Go See a Film Whose Name We Are Not Allowed To Tell You
By Steven Pate in Arts & Entertainment on Apr 10, 2012 7:00PM
For those of us dogpaddling around the information glut it can be easy to forget that films can still be controversial, even dangerous. You probably don't need to remind Oscar-nominated documentary filmmaker (and U.S. Citizen) Laura Poitras, whose shameful treatment at the hands of the Department of Homeland Security has been dropping a few jaws week. Or Iranian director Jafar Panahi, whose document of time spent under house arrest while forbidden from making films, the cheekily titled This Is Not a Film, begins a run at the Film Center next week. The film had to be smuggled out of Iran in a cake. The Weinstein Company has used the controversy of Bully's transit through MPAA's alphabet soup of ratings to get an incredible amount of press for the film.
But why is next weekend's screening of an almost 40-year old rock documentary by an affable chronicler of Americana so dangerous that if we were to publish its name, the screening would have to be canceled?
It's not controversial politics or oppressive regimes which prevent the dissemination of either the title or the subject of this very rarely screened film. Rather, it is the personal pique of its subject and a still-standing legal injunction. Though the Washington Post "the best film ever made on rock," the film can only be screened non-commercially and in the presence of its director, and its name may not appear before it screens.
The film is scheduled to screen on Saturday, April 21 as part of a Les Blank Retrospective presented by Columbia College Chicago Television Department. You can find the name of this documentary through a non-taxing bit of Internet sleuthing, or show up and be surprised. The 74-year old independent-minded documentarian behind the film-which-shall-not-be-named, Les Blank, is a decidedly unlikely wearer of such legal handcuffs, in our opinion.
Blank has built a prolific career on clear-eyed, charitable portraits of whatever snags his attention, and we have yet to watch one that didn't hold our attention and teach us something. Many are documents of marginal but uniquely American threads of the American cultural tapestry, such as documentaries on blues musicians, Appalachian folk musicians, Creole culture, Polka music. Others are snapshots of something we now realize how lucky we are to have, such as 1967 Los Angeles Love-in or an ingenious essay on gap-toothed women.

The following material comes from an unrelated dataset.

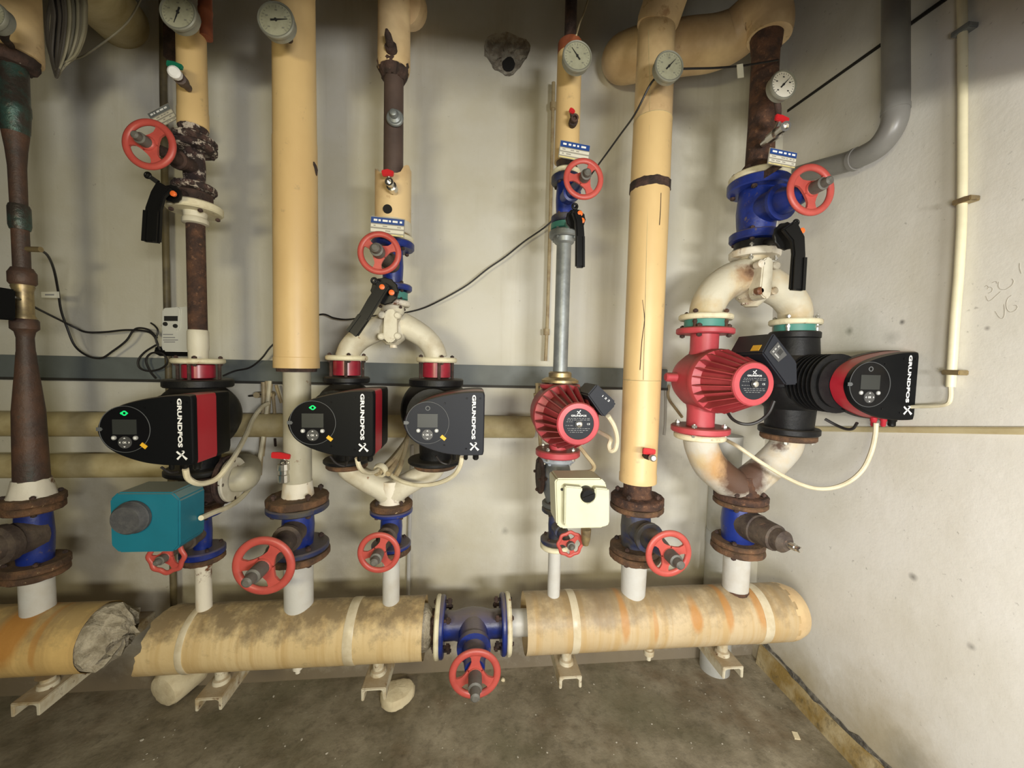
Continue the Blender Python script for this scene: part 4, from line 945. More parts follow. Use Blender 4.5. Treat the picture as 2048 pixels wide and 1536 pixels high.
disc(o, XA, 1137, 1149, 146, m_rustflange, rough=0.0012, nb=4, bmat=m_rustdark, bhalf=0.004)
pipe_run(o, XA, [(1146, 76), (1250, 76)], m_white, 'pipe')
gauge('greenish dial gauge cut off at the top left edge', -14, 32, 27, 1.12, 60, stem=[W(8, 75, 1.2), W(25, 95, 1.28)])

# ================================================================ riser B
o = thing('riser_pipe', 'rusty riser pipe with short cream jacket above the white energy meter', 'pipe', (XB, AXIS_Y, zat(730, XB)), 'vertical riser pipes')
xo = W(411, 40).x
pipe_run(o, xo, [(-380, 31), (18, 31), (20, 33), (26, 33), (28, 31), (76, 31)], m_orangepipe, 'upper_pipe', label='orange primed upper pipe')
pipe_run(o, XB, [(44, 60), (50, 66), (222, 67), (224, 69), (256, 69), (258, 60)], m_cream, 'insulation')
pipe_run(o, XB, [(238, 56), (246, 62), (259, 66), (264, 60), (268, 54), (280, 54)], m_flaky, 'collar', jit=0.001)
disc(o, XB, 276, 289, 102, m_flaky, nb=4, bmat=m_rustdark, rough=0.001)
valve('flaking rusted valve with red handwheel beside the orange upper pipe', XB, 290, 384, 102, 48, (299, 289, 50), m_flaky, wfb=98, top=(13, 12), bolt=m_rustdark, bonmat=m_rustdark, phase=0.9, stem=0.038, fmat=m_flaky, stem_r=0.22)
lever_valve('black lever valve below the flaking rusted valve', XB, 386, 408, 78, (338, 384), [(336, 374), (322, 392), (313, 420), (309, 487)], [30, 25, 27, 30], [(346, 387)], disc_r=17, wafer=m_rustdark, trig=((318, 366), (298, 352)))
o = thing('riser_pipe', 'rusty brown drop pipe between white flange and spacer with cream flange', 'pipe', (XB, AXIS_Y, zat(730, XB)), 'vertical riser pipes')
disc(o, XB, 410, 426, 122, m_creamfl, nb=4, bmat=m_rustdark, bhalf=0.014, label='white painted flange')
pipe_run(o, XB, [(424, 54), (436, 50), (440, 58), (448, 58), (450, 42)], m_offwhite, 'weld_neck')
pipe_run(o, XB, [(446, 41), (662, 41)], m_rust, 'pipe')
pipe_run(o, XB, [(660, 42), (664, 46), (699, 46), (702, 43), (720, 43)], m_offwhite, 'painted_pipe', label='cream painted pipe end with taped label')
disc(o, XB, 717, 727, 114, m_creamfl, nb=4, bmat=m_rustdark, bhalf=0.008, phase=0.25)
pipe_run(o, XB, [(728, 60), (730, 70), (755, 70), (757, 60)], m_spacer, 'spacer', label='dark red spacer ring')
studs(o, XB, 726, 760, 92, 4, m_rustdark, phase=0.1)
smart_pump('black pump with lit green light above the teal actuator', XB, 192, 386, 860, 1.03, ((758, 774), (932, 944)), True, body=(178, 120), topw=148, red=0.075, back=1.19)
o = thing('mixing_valve', 'rusty mixing valve with side port behind the teal actuator', 'valve', (XB, AXIS_Y, zat(1010, XB)))
pipe_run(o, XB, [(945, 92), (956, 92), (958, 60), (968, 64), (985, 62), (1000, 52), (1012, 50)], m_rustdark, 'body', jit=0.001)
p = P_(XB, 962); q = V((W(455, 945).x, AXIS_Y, p.z+0.005))
part('side_port', MB().cyl(p, q, 0.04, seg=24), m_rustdark, o)
flange(o, q, (1, 0, 0), 0.075, 0.014, m_rustdark, nb=4, bmat=m_rust, bsize=0.011)
disc(o, XB, 1003, 1017, 92, m_rustflange, nb=4, bmat=m_rustdark, rough=0.001)
o = thing('elbow_pipe', 'white return bend on the side port of the rusty mixing valve', 'pipe', q)
flange(o, q+V((0.016, 0, 0)), (1, 0, 0), 0.07, 0.012, m_offwhite)
part('pipe', MB().tube([q+V((0.02, 0, 0)), q+V((0.045, 0.01, 0)), V((W(496, 930, 1.40).x, 1.40, q.z)), V((W(494, 930, 1.47).x, 1.47, q.z)), V((W(480, 930, 1.55).x, 1.555, W(480, 931, 1.55).z)), W(462, 931, 1.58)], 0.040, 20, 8), m_scuff, o)
o = thing('actuator', 'teal square actuator box with dark round knob', 'actuator', W(300, 1100, 1.1))
c0 = [(234, 985), (344, 985), (359, 1000), (359, 1092), (347, 1104), (236, 1106), (221, 1092), (218, 1000)]
part('housing', MB().prism([W(x, y, 1.045) for x, y in c0], (0, 0.095, 0)), m_teal, o, bevel=0.004)
kc = W(268, 1033, 1.043)
part('knob', MB().rev([(0.041, 0), (0.041, 0.008), (0.039, 0.010), (0.037, 0.022), (0.033, 0.027)], kc, OUT, 32), m_knob, o)
part('yoke', MB().cyl(W(310, 1045, 1.14), P_(XB, 968), 0.03, seg=18), m_rustdark, o)
valve('small blue valve below the teal actuator with low scalloped red handwheel', XB, 1018, 1108, 90, 40, (333, 1113, 37), m_blue, wfb=96, top=(10, 14), bolt=m_rustdark, lobes=8, phase=1.2, stem=0.03, nb=4)
o = thing('branch_pipe', 'chipped thin white branch pipe below the teal actuator', 'pipe', (XB, AXIS_Y, zat(1230, XB)), 'short white branch pipes on the headers')
disc(o, XB, 1109, 1119, 94, m_rustflange, rough=0.001)
pipe_run(o, XB, [(1117, 44), (1130, 40), (1136, 34), (1232, 34)], m_rustwhite, 'pipe')
gauge('dial gauge with faded face in front of the orange upper pipe', 358, 27, 33, 1.14, 250, stem=[W(378, 30, 1.2), W(396, 40, 1.27)])
cock('green handled vent cock with white tip on the second riser', (373, 172), (350, 146), 1.245, 1.18, ([(337, 130), (351, 133), (368, 138)], 12), m_greentap, m_brownpipe, 10, cap=m_print)
nameplate('tilted grey nameplate behind the handwheel beside the orange pipe riser', (325, 232), 46, 34, 1.36, -0.55, hold=False, rows=[(0.94, 0.66, m_galv), (0.58, 0.42, m_offwhite), (0.34, 0.18, m_offwhite), (0.1, -0.1, m_offwhite)])

# ================================================================ riser C
o = thing('riser_pipe', 'thick cream jacketed riser with grey white pipe below, widest of all', 'pipe', (XC, AXIS_Y, zat(1016, XC)), 'vertical riser pipes')
pipe_run(o, XC, [(-380, 93), (284, 93)], m_cream, 'insulation')
pipe_run(o, XC, [(283, 95), (714, 93), (715, 95), (736, 95)], m_cream, 'insulation')
pipe_run(o, XC, [(735, 84), (743, 82)], m_rustdark, 'end_ring')
pipe_run(o, XC, [(741, 57), (968, 57)], m_scuff, 'pipe')
pipe_run(o, XC, [(962, 59), (975, 62), (992, 66)], m_rustwhite, 'weld_neck')
disc(o, XC, 990, 1005, 126, m_rustflange, nb=4, bmat=m_rustdark, rough=0.0012, bhalf=0.02)
part('torn_spot', MB().strip([on_cyl(x, y, XC, vr(94, P_(XC, 340))) for x, y in ((627, 324), (629, 332), (631, 341), (633, 352))], [0.003, 0.012, 0.014, 0.003], (0.6, -0.8, 0), 0.003), m_rustdark, o, label='dark torn spot in the jacket')
valve('large blue valve with big red handwheel under the widest cream riser', XC, 1006, 1098, 126, 64, (528, 1131, 60), m_blue, wfb=126, top=(12, 11), bolt=m_rustdark, phase=1.0, stem=0.072, bonw=0.78, fmat=m_bluedark)
o = thing('branch_pipe', 'thick white branch pipe under the large blue valve of the widest riser', 'pipe', (XC, AXIS_Y, zat(1232, XC)), 'short white branch pipes on the headers')
disc(o, XC, 1100, 1112, 128, m_rustflange, rough=0.0015, nb=4, bmat=m_rustdark)
pipe_run(o, XC, [(1110, 60), (1234, 58)], m_white, 'pipe')
gauge('dial gauge on the widest cream riser', 553, 42, 34, 1.12, 8, stem=[W(575, 70, 1.2), W(580, 82, 1.25)])
cock('red handled chrome drain cock hanging left of the lower grey white pipe', (580, 925), (566, 928), 1.28, 1.255, ([(545, 909), (562, 910), (582, 913)], 13), m_redtap, m_chrome, 9)
o = bpy.data.objects['drain_cock.001'] if 'drain_cock.001' in bpy.data.objects else bpy.data.objects['drain_cock']
a = W(567, 928, 1.255)
part('spout', MB().rev([(0.016, 0), (0.017, 0.018), (0.013, 0.02), (0.013, 0.032), (0.016, 0.034), (0.016, 0.056), (0.011, 0.058)], a, -UPV, 12), m_chrome, o, ang=25)

# ================================================================ riser D
o = thing('riser_pipe', 'bare brown riser pipe with torn cream jackets and a welded boss', 'pipe', (XD, AXIS_Y, zat(484, XD)), 'vertical riser pipes')
pipe_run(o, XD, [(-380, 69), (134, 69), (142, 66)], m_cream2, 'insulation')
pipe_run(o, XD, [(122, 62), (136, 68), (150, 60), (160, 44)], m_rustdark, 'torn_rim', jit=0.004)
pipe_run(o, XD, [(120, 41), (400, 41)], m_brownpipe, 'pipe')
part('thermowell', MB().rev([(0.016, 0), (0.018, 0.03), (0.012, 0.032), (0.010, 0.06), (0.004, 0.075)], W(786, 112, 1.27), (-0.05, -1, 0.25), 12), m_rustdark, o)
part('welded_boss', MB().rev([(0.022, 0), (0.020, 0.010), (0.012, 0.014), (0.010, 0.030), (0.006, 0.032)], W(790, 236, 1.268), OUT, 14).ring(W(790, 236, 1.262), OUT, 0.020, 0.006), m_galv, o, label='bluish grey welded boss')
z0, z1 = zat(352, XD), zat(470, XD); mb = MB(); seg = 32; vs = []; fs = []; R = vr(74, (XD, AXIS_Y, z1))
for i, f in enumerate((0, 0.12, 0.5, 0.8, 1.0)):
    for k in range(seg):
        t = 2*PI*k/seg; e = (0.022*math.sin(2*t+2.0)+random.uniform(-.007, .007)) if i == 0 else 0
        q = R*(1.0 if i < 4 else 0.96)
        vs.append(V((XD+q*math.cos(t), AXIS_Y+q*math.sin(t), z0+(z1-z0)*f+e)))
for i in range(4):
    for k in range(seg): fs.append([i*seg+k, i*seg+(k+1) % seg, (i+1)*seg+(k+1) % seg, (i+1)*seg+k])
n = len(vs)
for k in range(seg):
    t = 2*PI*k/seg; vs.append(V((XD+R*0.6*math.cos(t), AXIS_Y+R*0.6*math.sin(t), z0-0.02)))
for k in range(seg): fs.append([k, (k+1) % seg, n+(k+1) % seg, n+k])
fs.append([4*seg+k for k in range(seg)])
part('insulation', mb.add(vs, fs), m_cream2, o, label='short torn cream jacket')
pipe_run(o, XD, [(446, 75), (448, 77), (468, 77), (470, 72)], m_offwhite, 'jacket_end')
part('punched_hole', MB().rev([(mm(9, W(774, 418, 1.25)), -0.01), (mm(9, W(774, 418, 1.25)), 0.001)], W(775, 418, AXIS_Y-R-0.0005), OUT, 20), m_void, o, label='round black hole in the jacket')
disc(o, XD, 474, 484, 86, m_creamfl, nb=4, bmat=m_rustdark)
valve('blue valve with red handwheel on the riser with the torn short jacket', XD, 485, 582, 88, 42, (759, 506, 43), m_blue, wfb=80, top=(15, 12), bolt=m_rustdark, phase=0.4, stem=0.045, stem_r=0.30)
lever_valve('black lever valve slanting down left over the cream twin branch', XD, 584, 600, 62, (768, 581), [(772, 568), (748, 605), (732, 632), (706, 668)], [22, 23, 22, 24], [(764, 574), (783, 585)], disc_r=27, wafer=m_gasket, trig=((757, 567), (749, 562)))
disp = lambda lst: [W(x, y, Y) for x, y, Y in lst]
o = thing('twin_branch_pipe', 'cream twin branch pipe with bolted cover plate over the pair of pumps', 'pipe', (XD, AXIS_Y, zat(760, XD)))
disc(o, XD, 602, 613, 72, m_rustwhite, nb=4, bmat=m_rustdark, bhalf=0.012)
XDL, XDR = W(694, 770).x, W(873, 770).x
part('body', MB().rev([(vr(46, P_(XD, 620)), 0), (vr(48, P_(XD, 620)), 0.02), (vr(66, P_(XD, 620)), 0.07), (vr(60, P_(XD, 640)), 0.10), (0.02, 0.125)], P_(XD, 612), -UPV, 28), m_offwhite, o)
part('branch', MB().tube([W(776, 648), W(752, 660), W(722, 676), W(703, 694), P_(XDL, 716)], [0.040, 0.038, 0.036, 0.036, 0.036], 22, 8), m_offwhite, o)
part('branch', MB().tube([W(802, 648), W(826, 660), W(850, 676), W(866, 696), P_(XDR, 718)], [0.040, 0.038, 0.036, 0.036, 0.036], 22, 8), m_offwhite, o)
c = W(779, 652, 1.235)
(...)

We first encountered Blank in his 1980 short, Werner Herzog Eats His Shoe, in which the eccentric German director does exactly that. His subsequent full-length chronicle of Herzog's absurd, quixotic and legendary filming of Fitzcarraldo (including the attempt to drag a ship across a mountain) is something we've been known to recommend that everybody watch. His most recent documentary feature about a tea-obsessed entrepreneur traveling through China was a vivid travelogue from a rapidly disappearing world, and made us consider booking a trip.
There's a lot to love about, and a lot to learn from, Blank's work. We feel it is decidedly uncontroversial to recommend both the mystery rock feature and the two screenings of his shorts on Monday.
UPDATE: We neglected to mention a few other screenings of Blank's work which will occur while the director is in town. Three screenings, with two films apiece, will take place at the Logan Theater as part of CIMMfest: one on Friday, April 13 and two on Saturday, April 14. These screenings will be in 16mm. See the CIMMfest lineup for more information. Then on Friday, April 20 two more Blank titles, each on gastronomic themes, will be screened at The Nightingale. Blankophiles like us are sure feeling spoiled right about now.
The Saturday April 21st screening of the rock doc which dare not speak its name will be at 7 p.m. and the two shorts programs will take place on the following Monday at 6 p.m. and 8 p.m. All screenings are free and will be held at Film Row Cinema, located at 1104 S. Wabash, 8th Floor.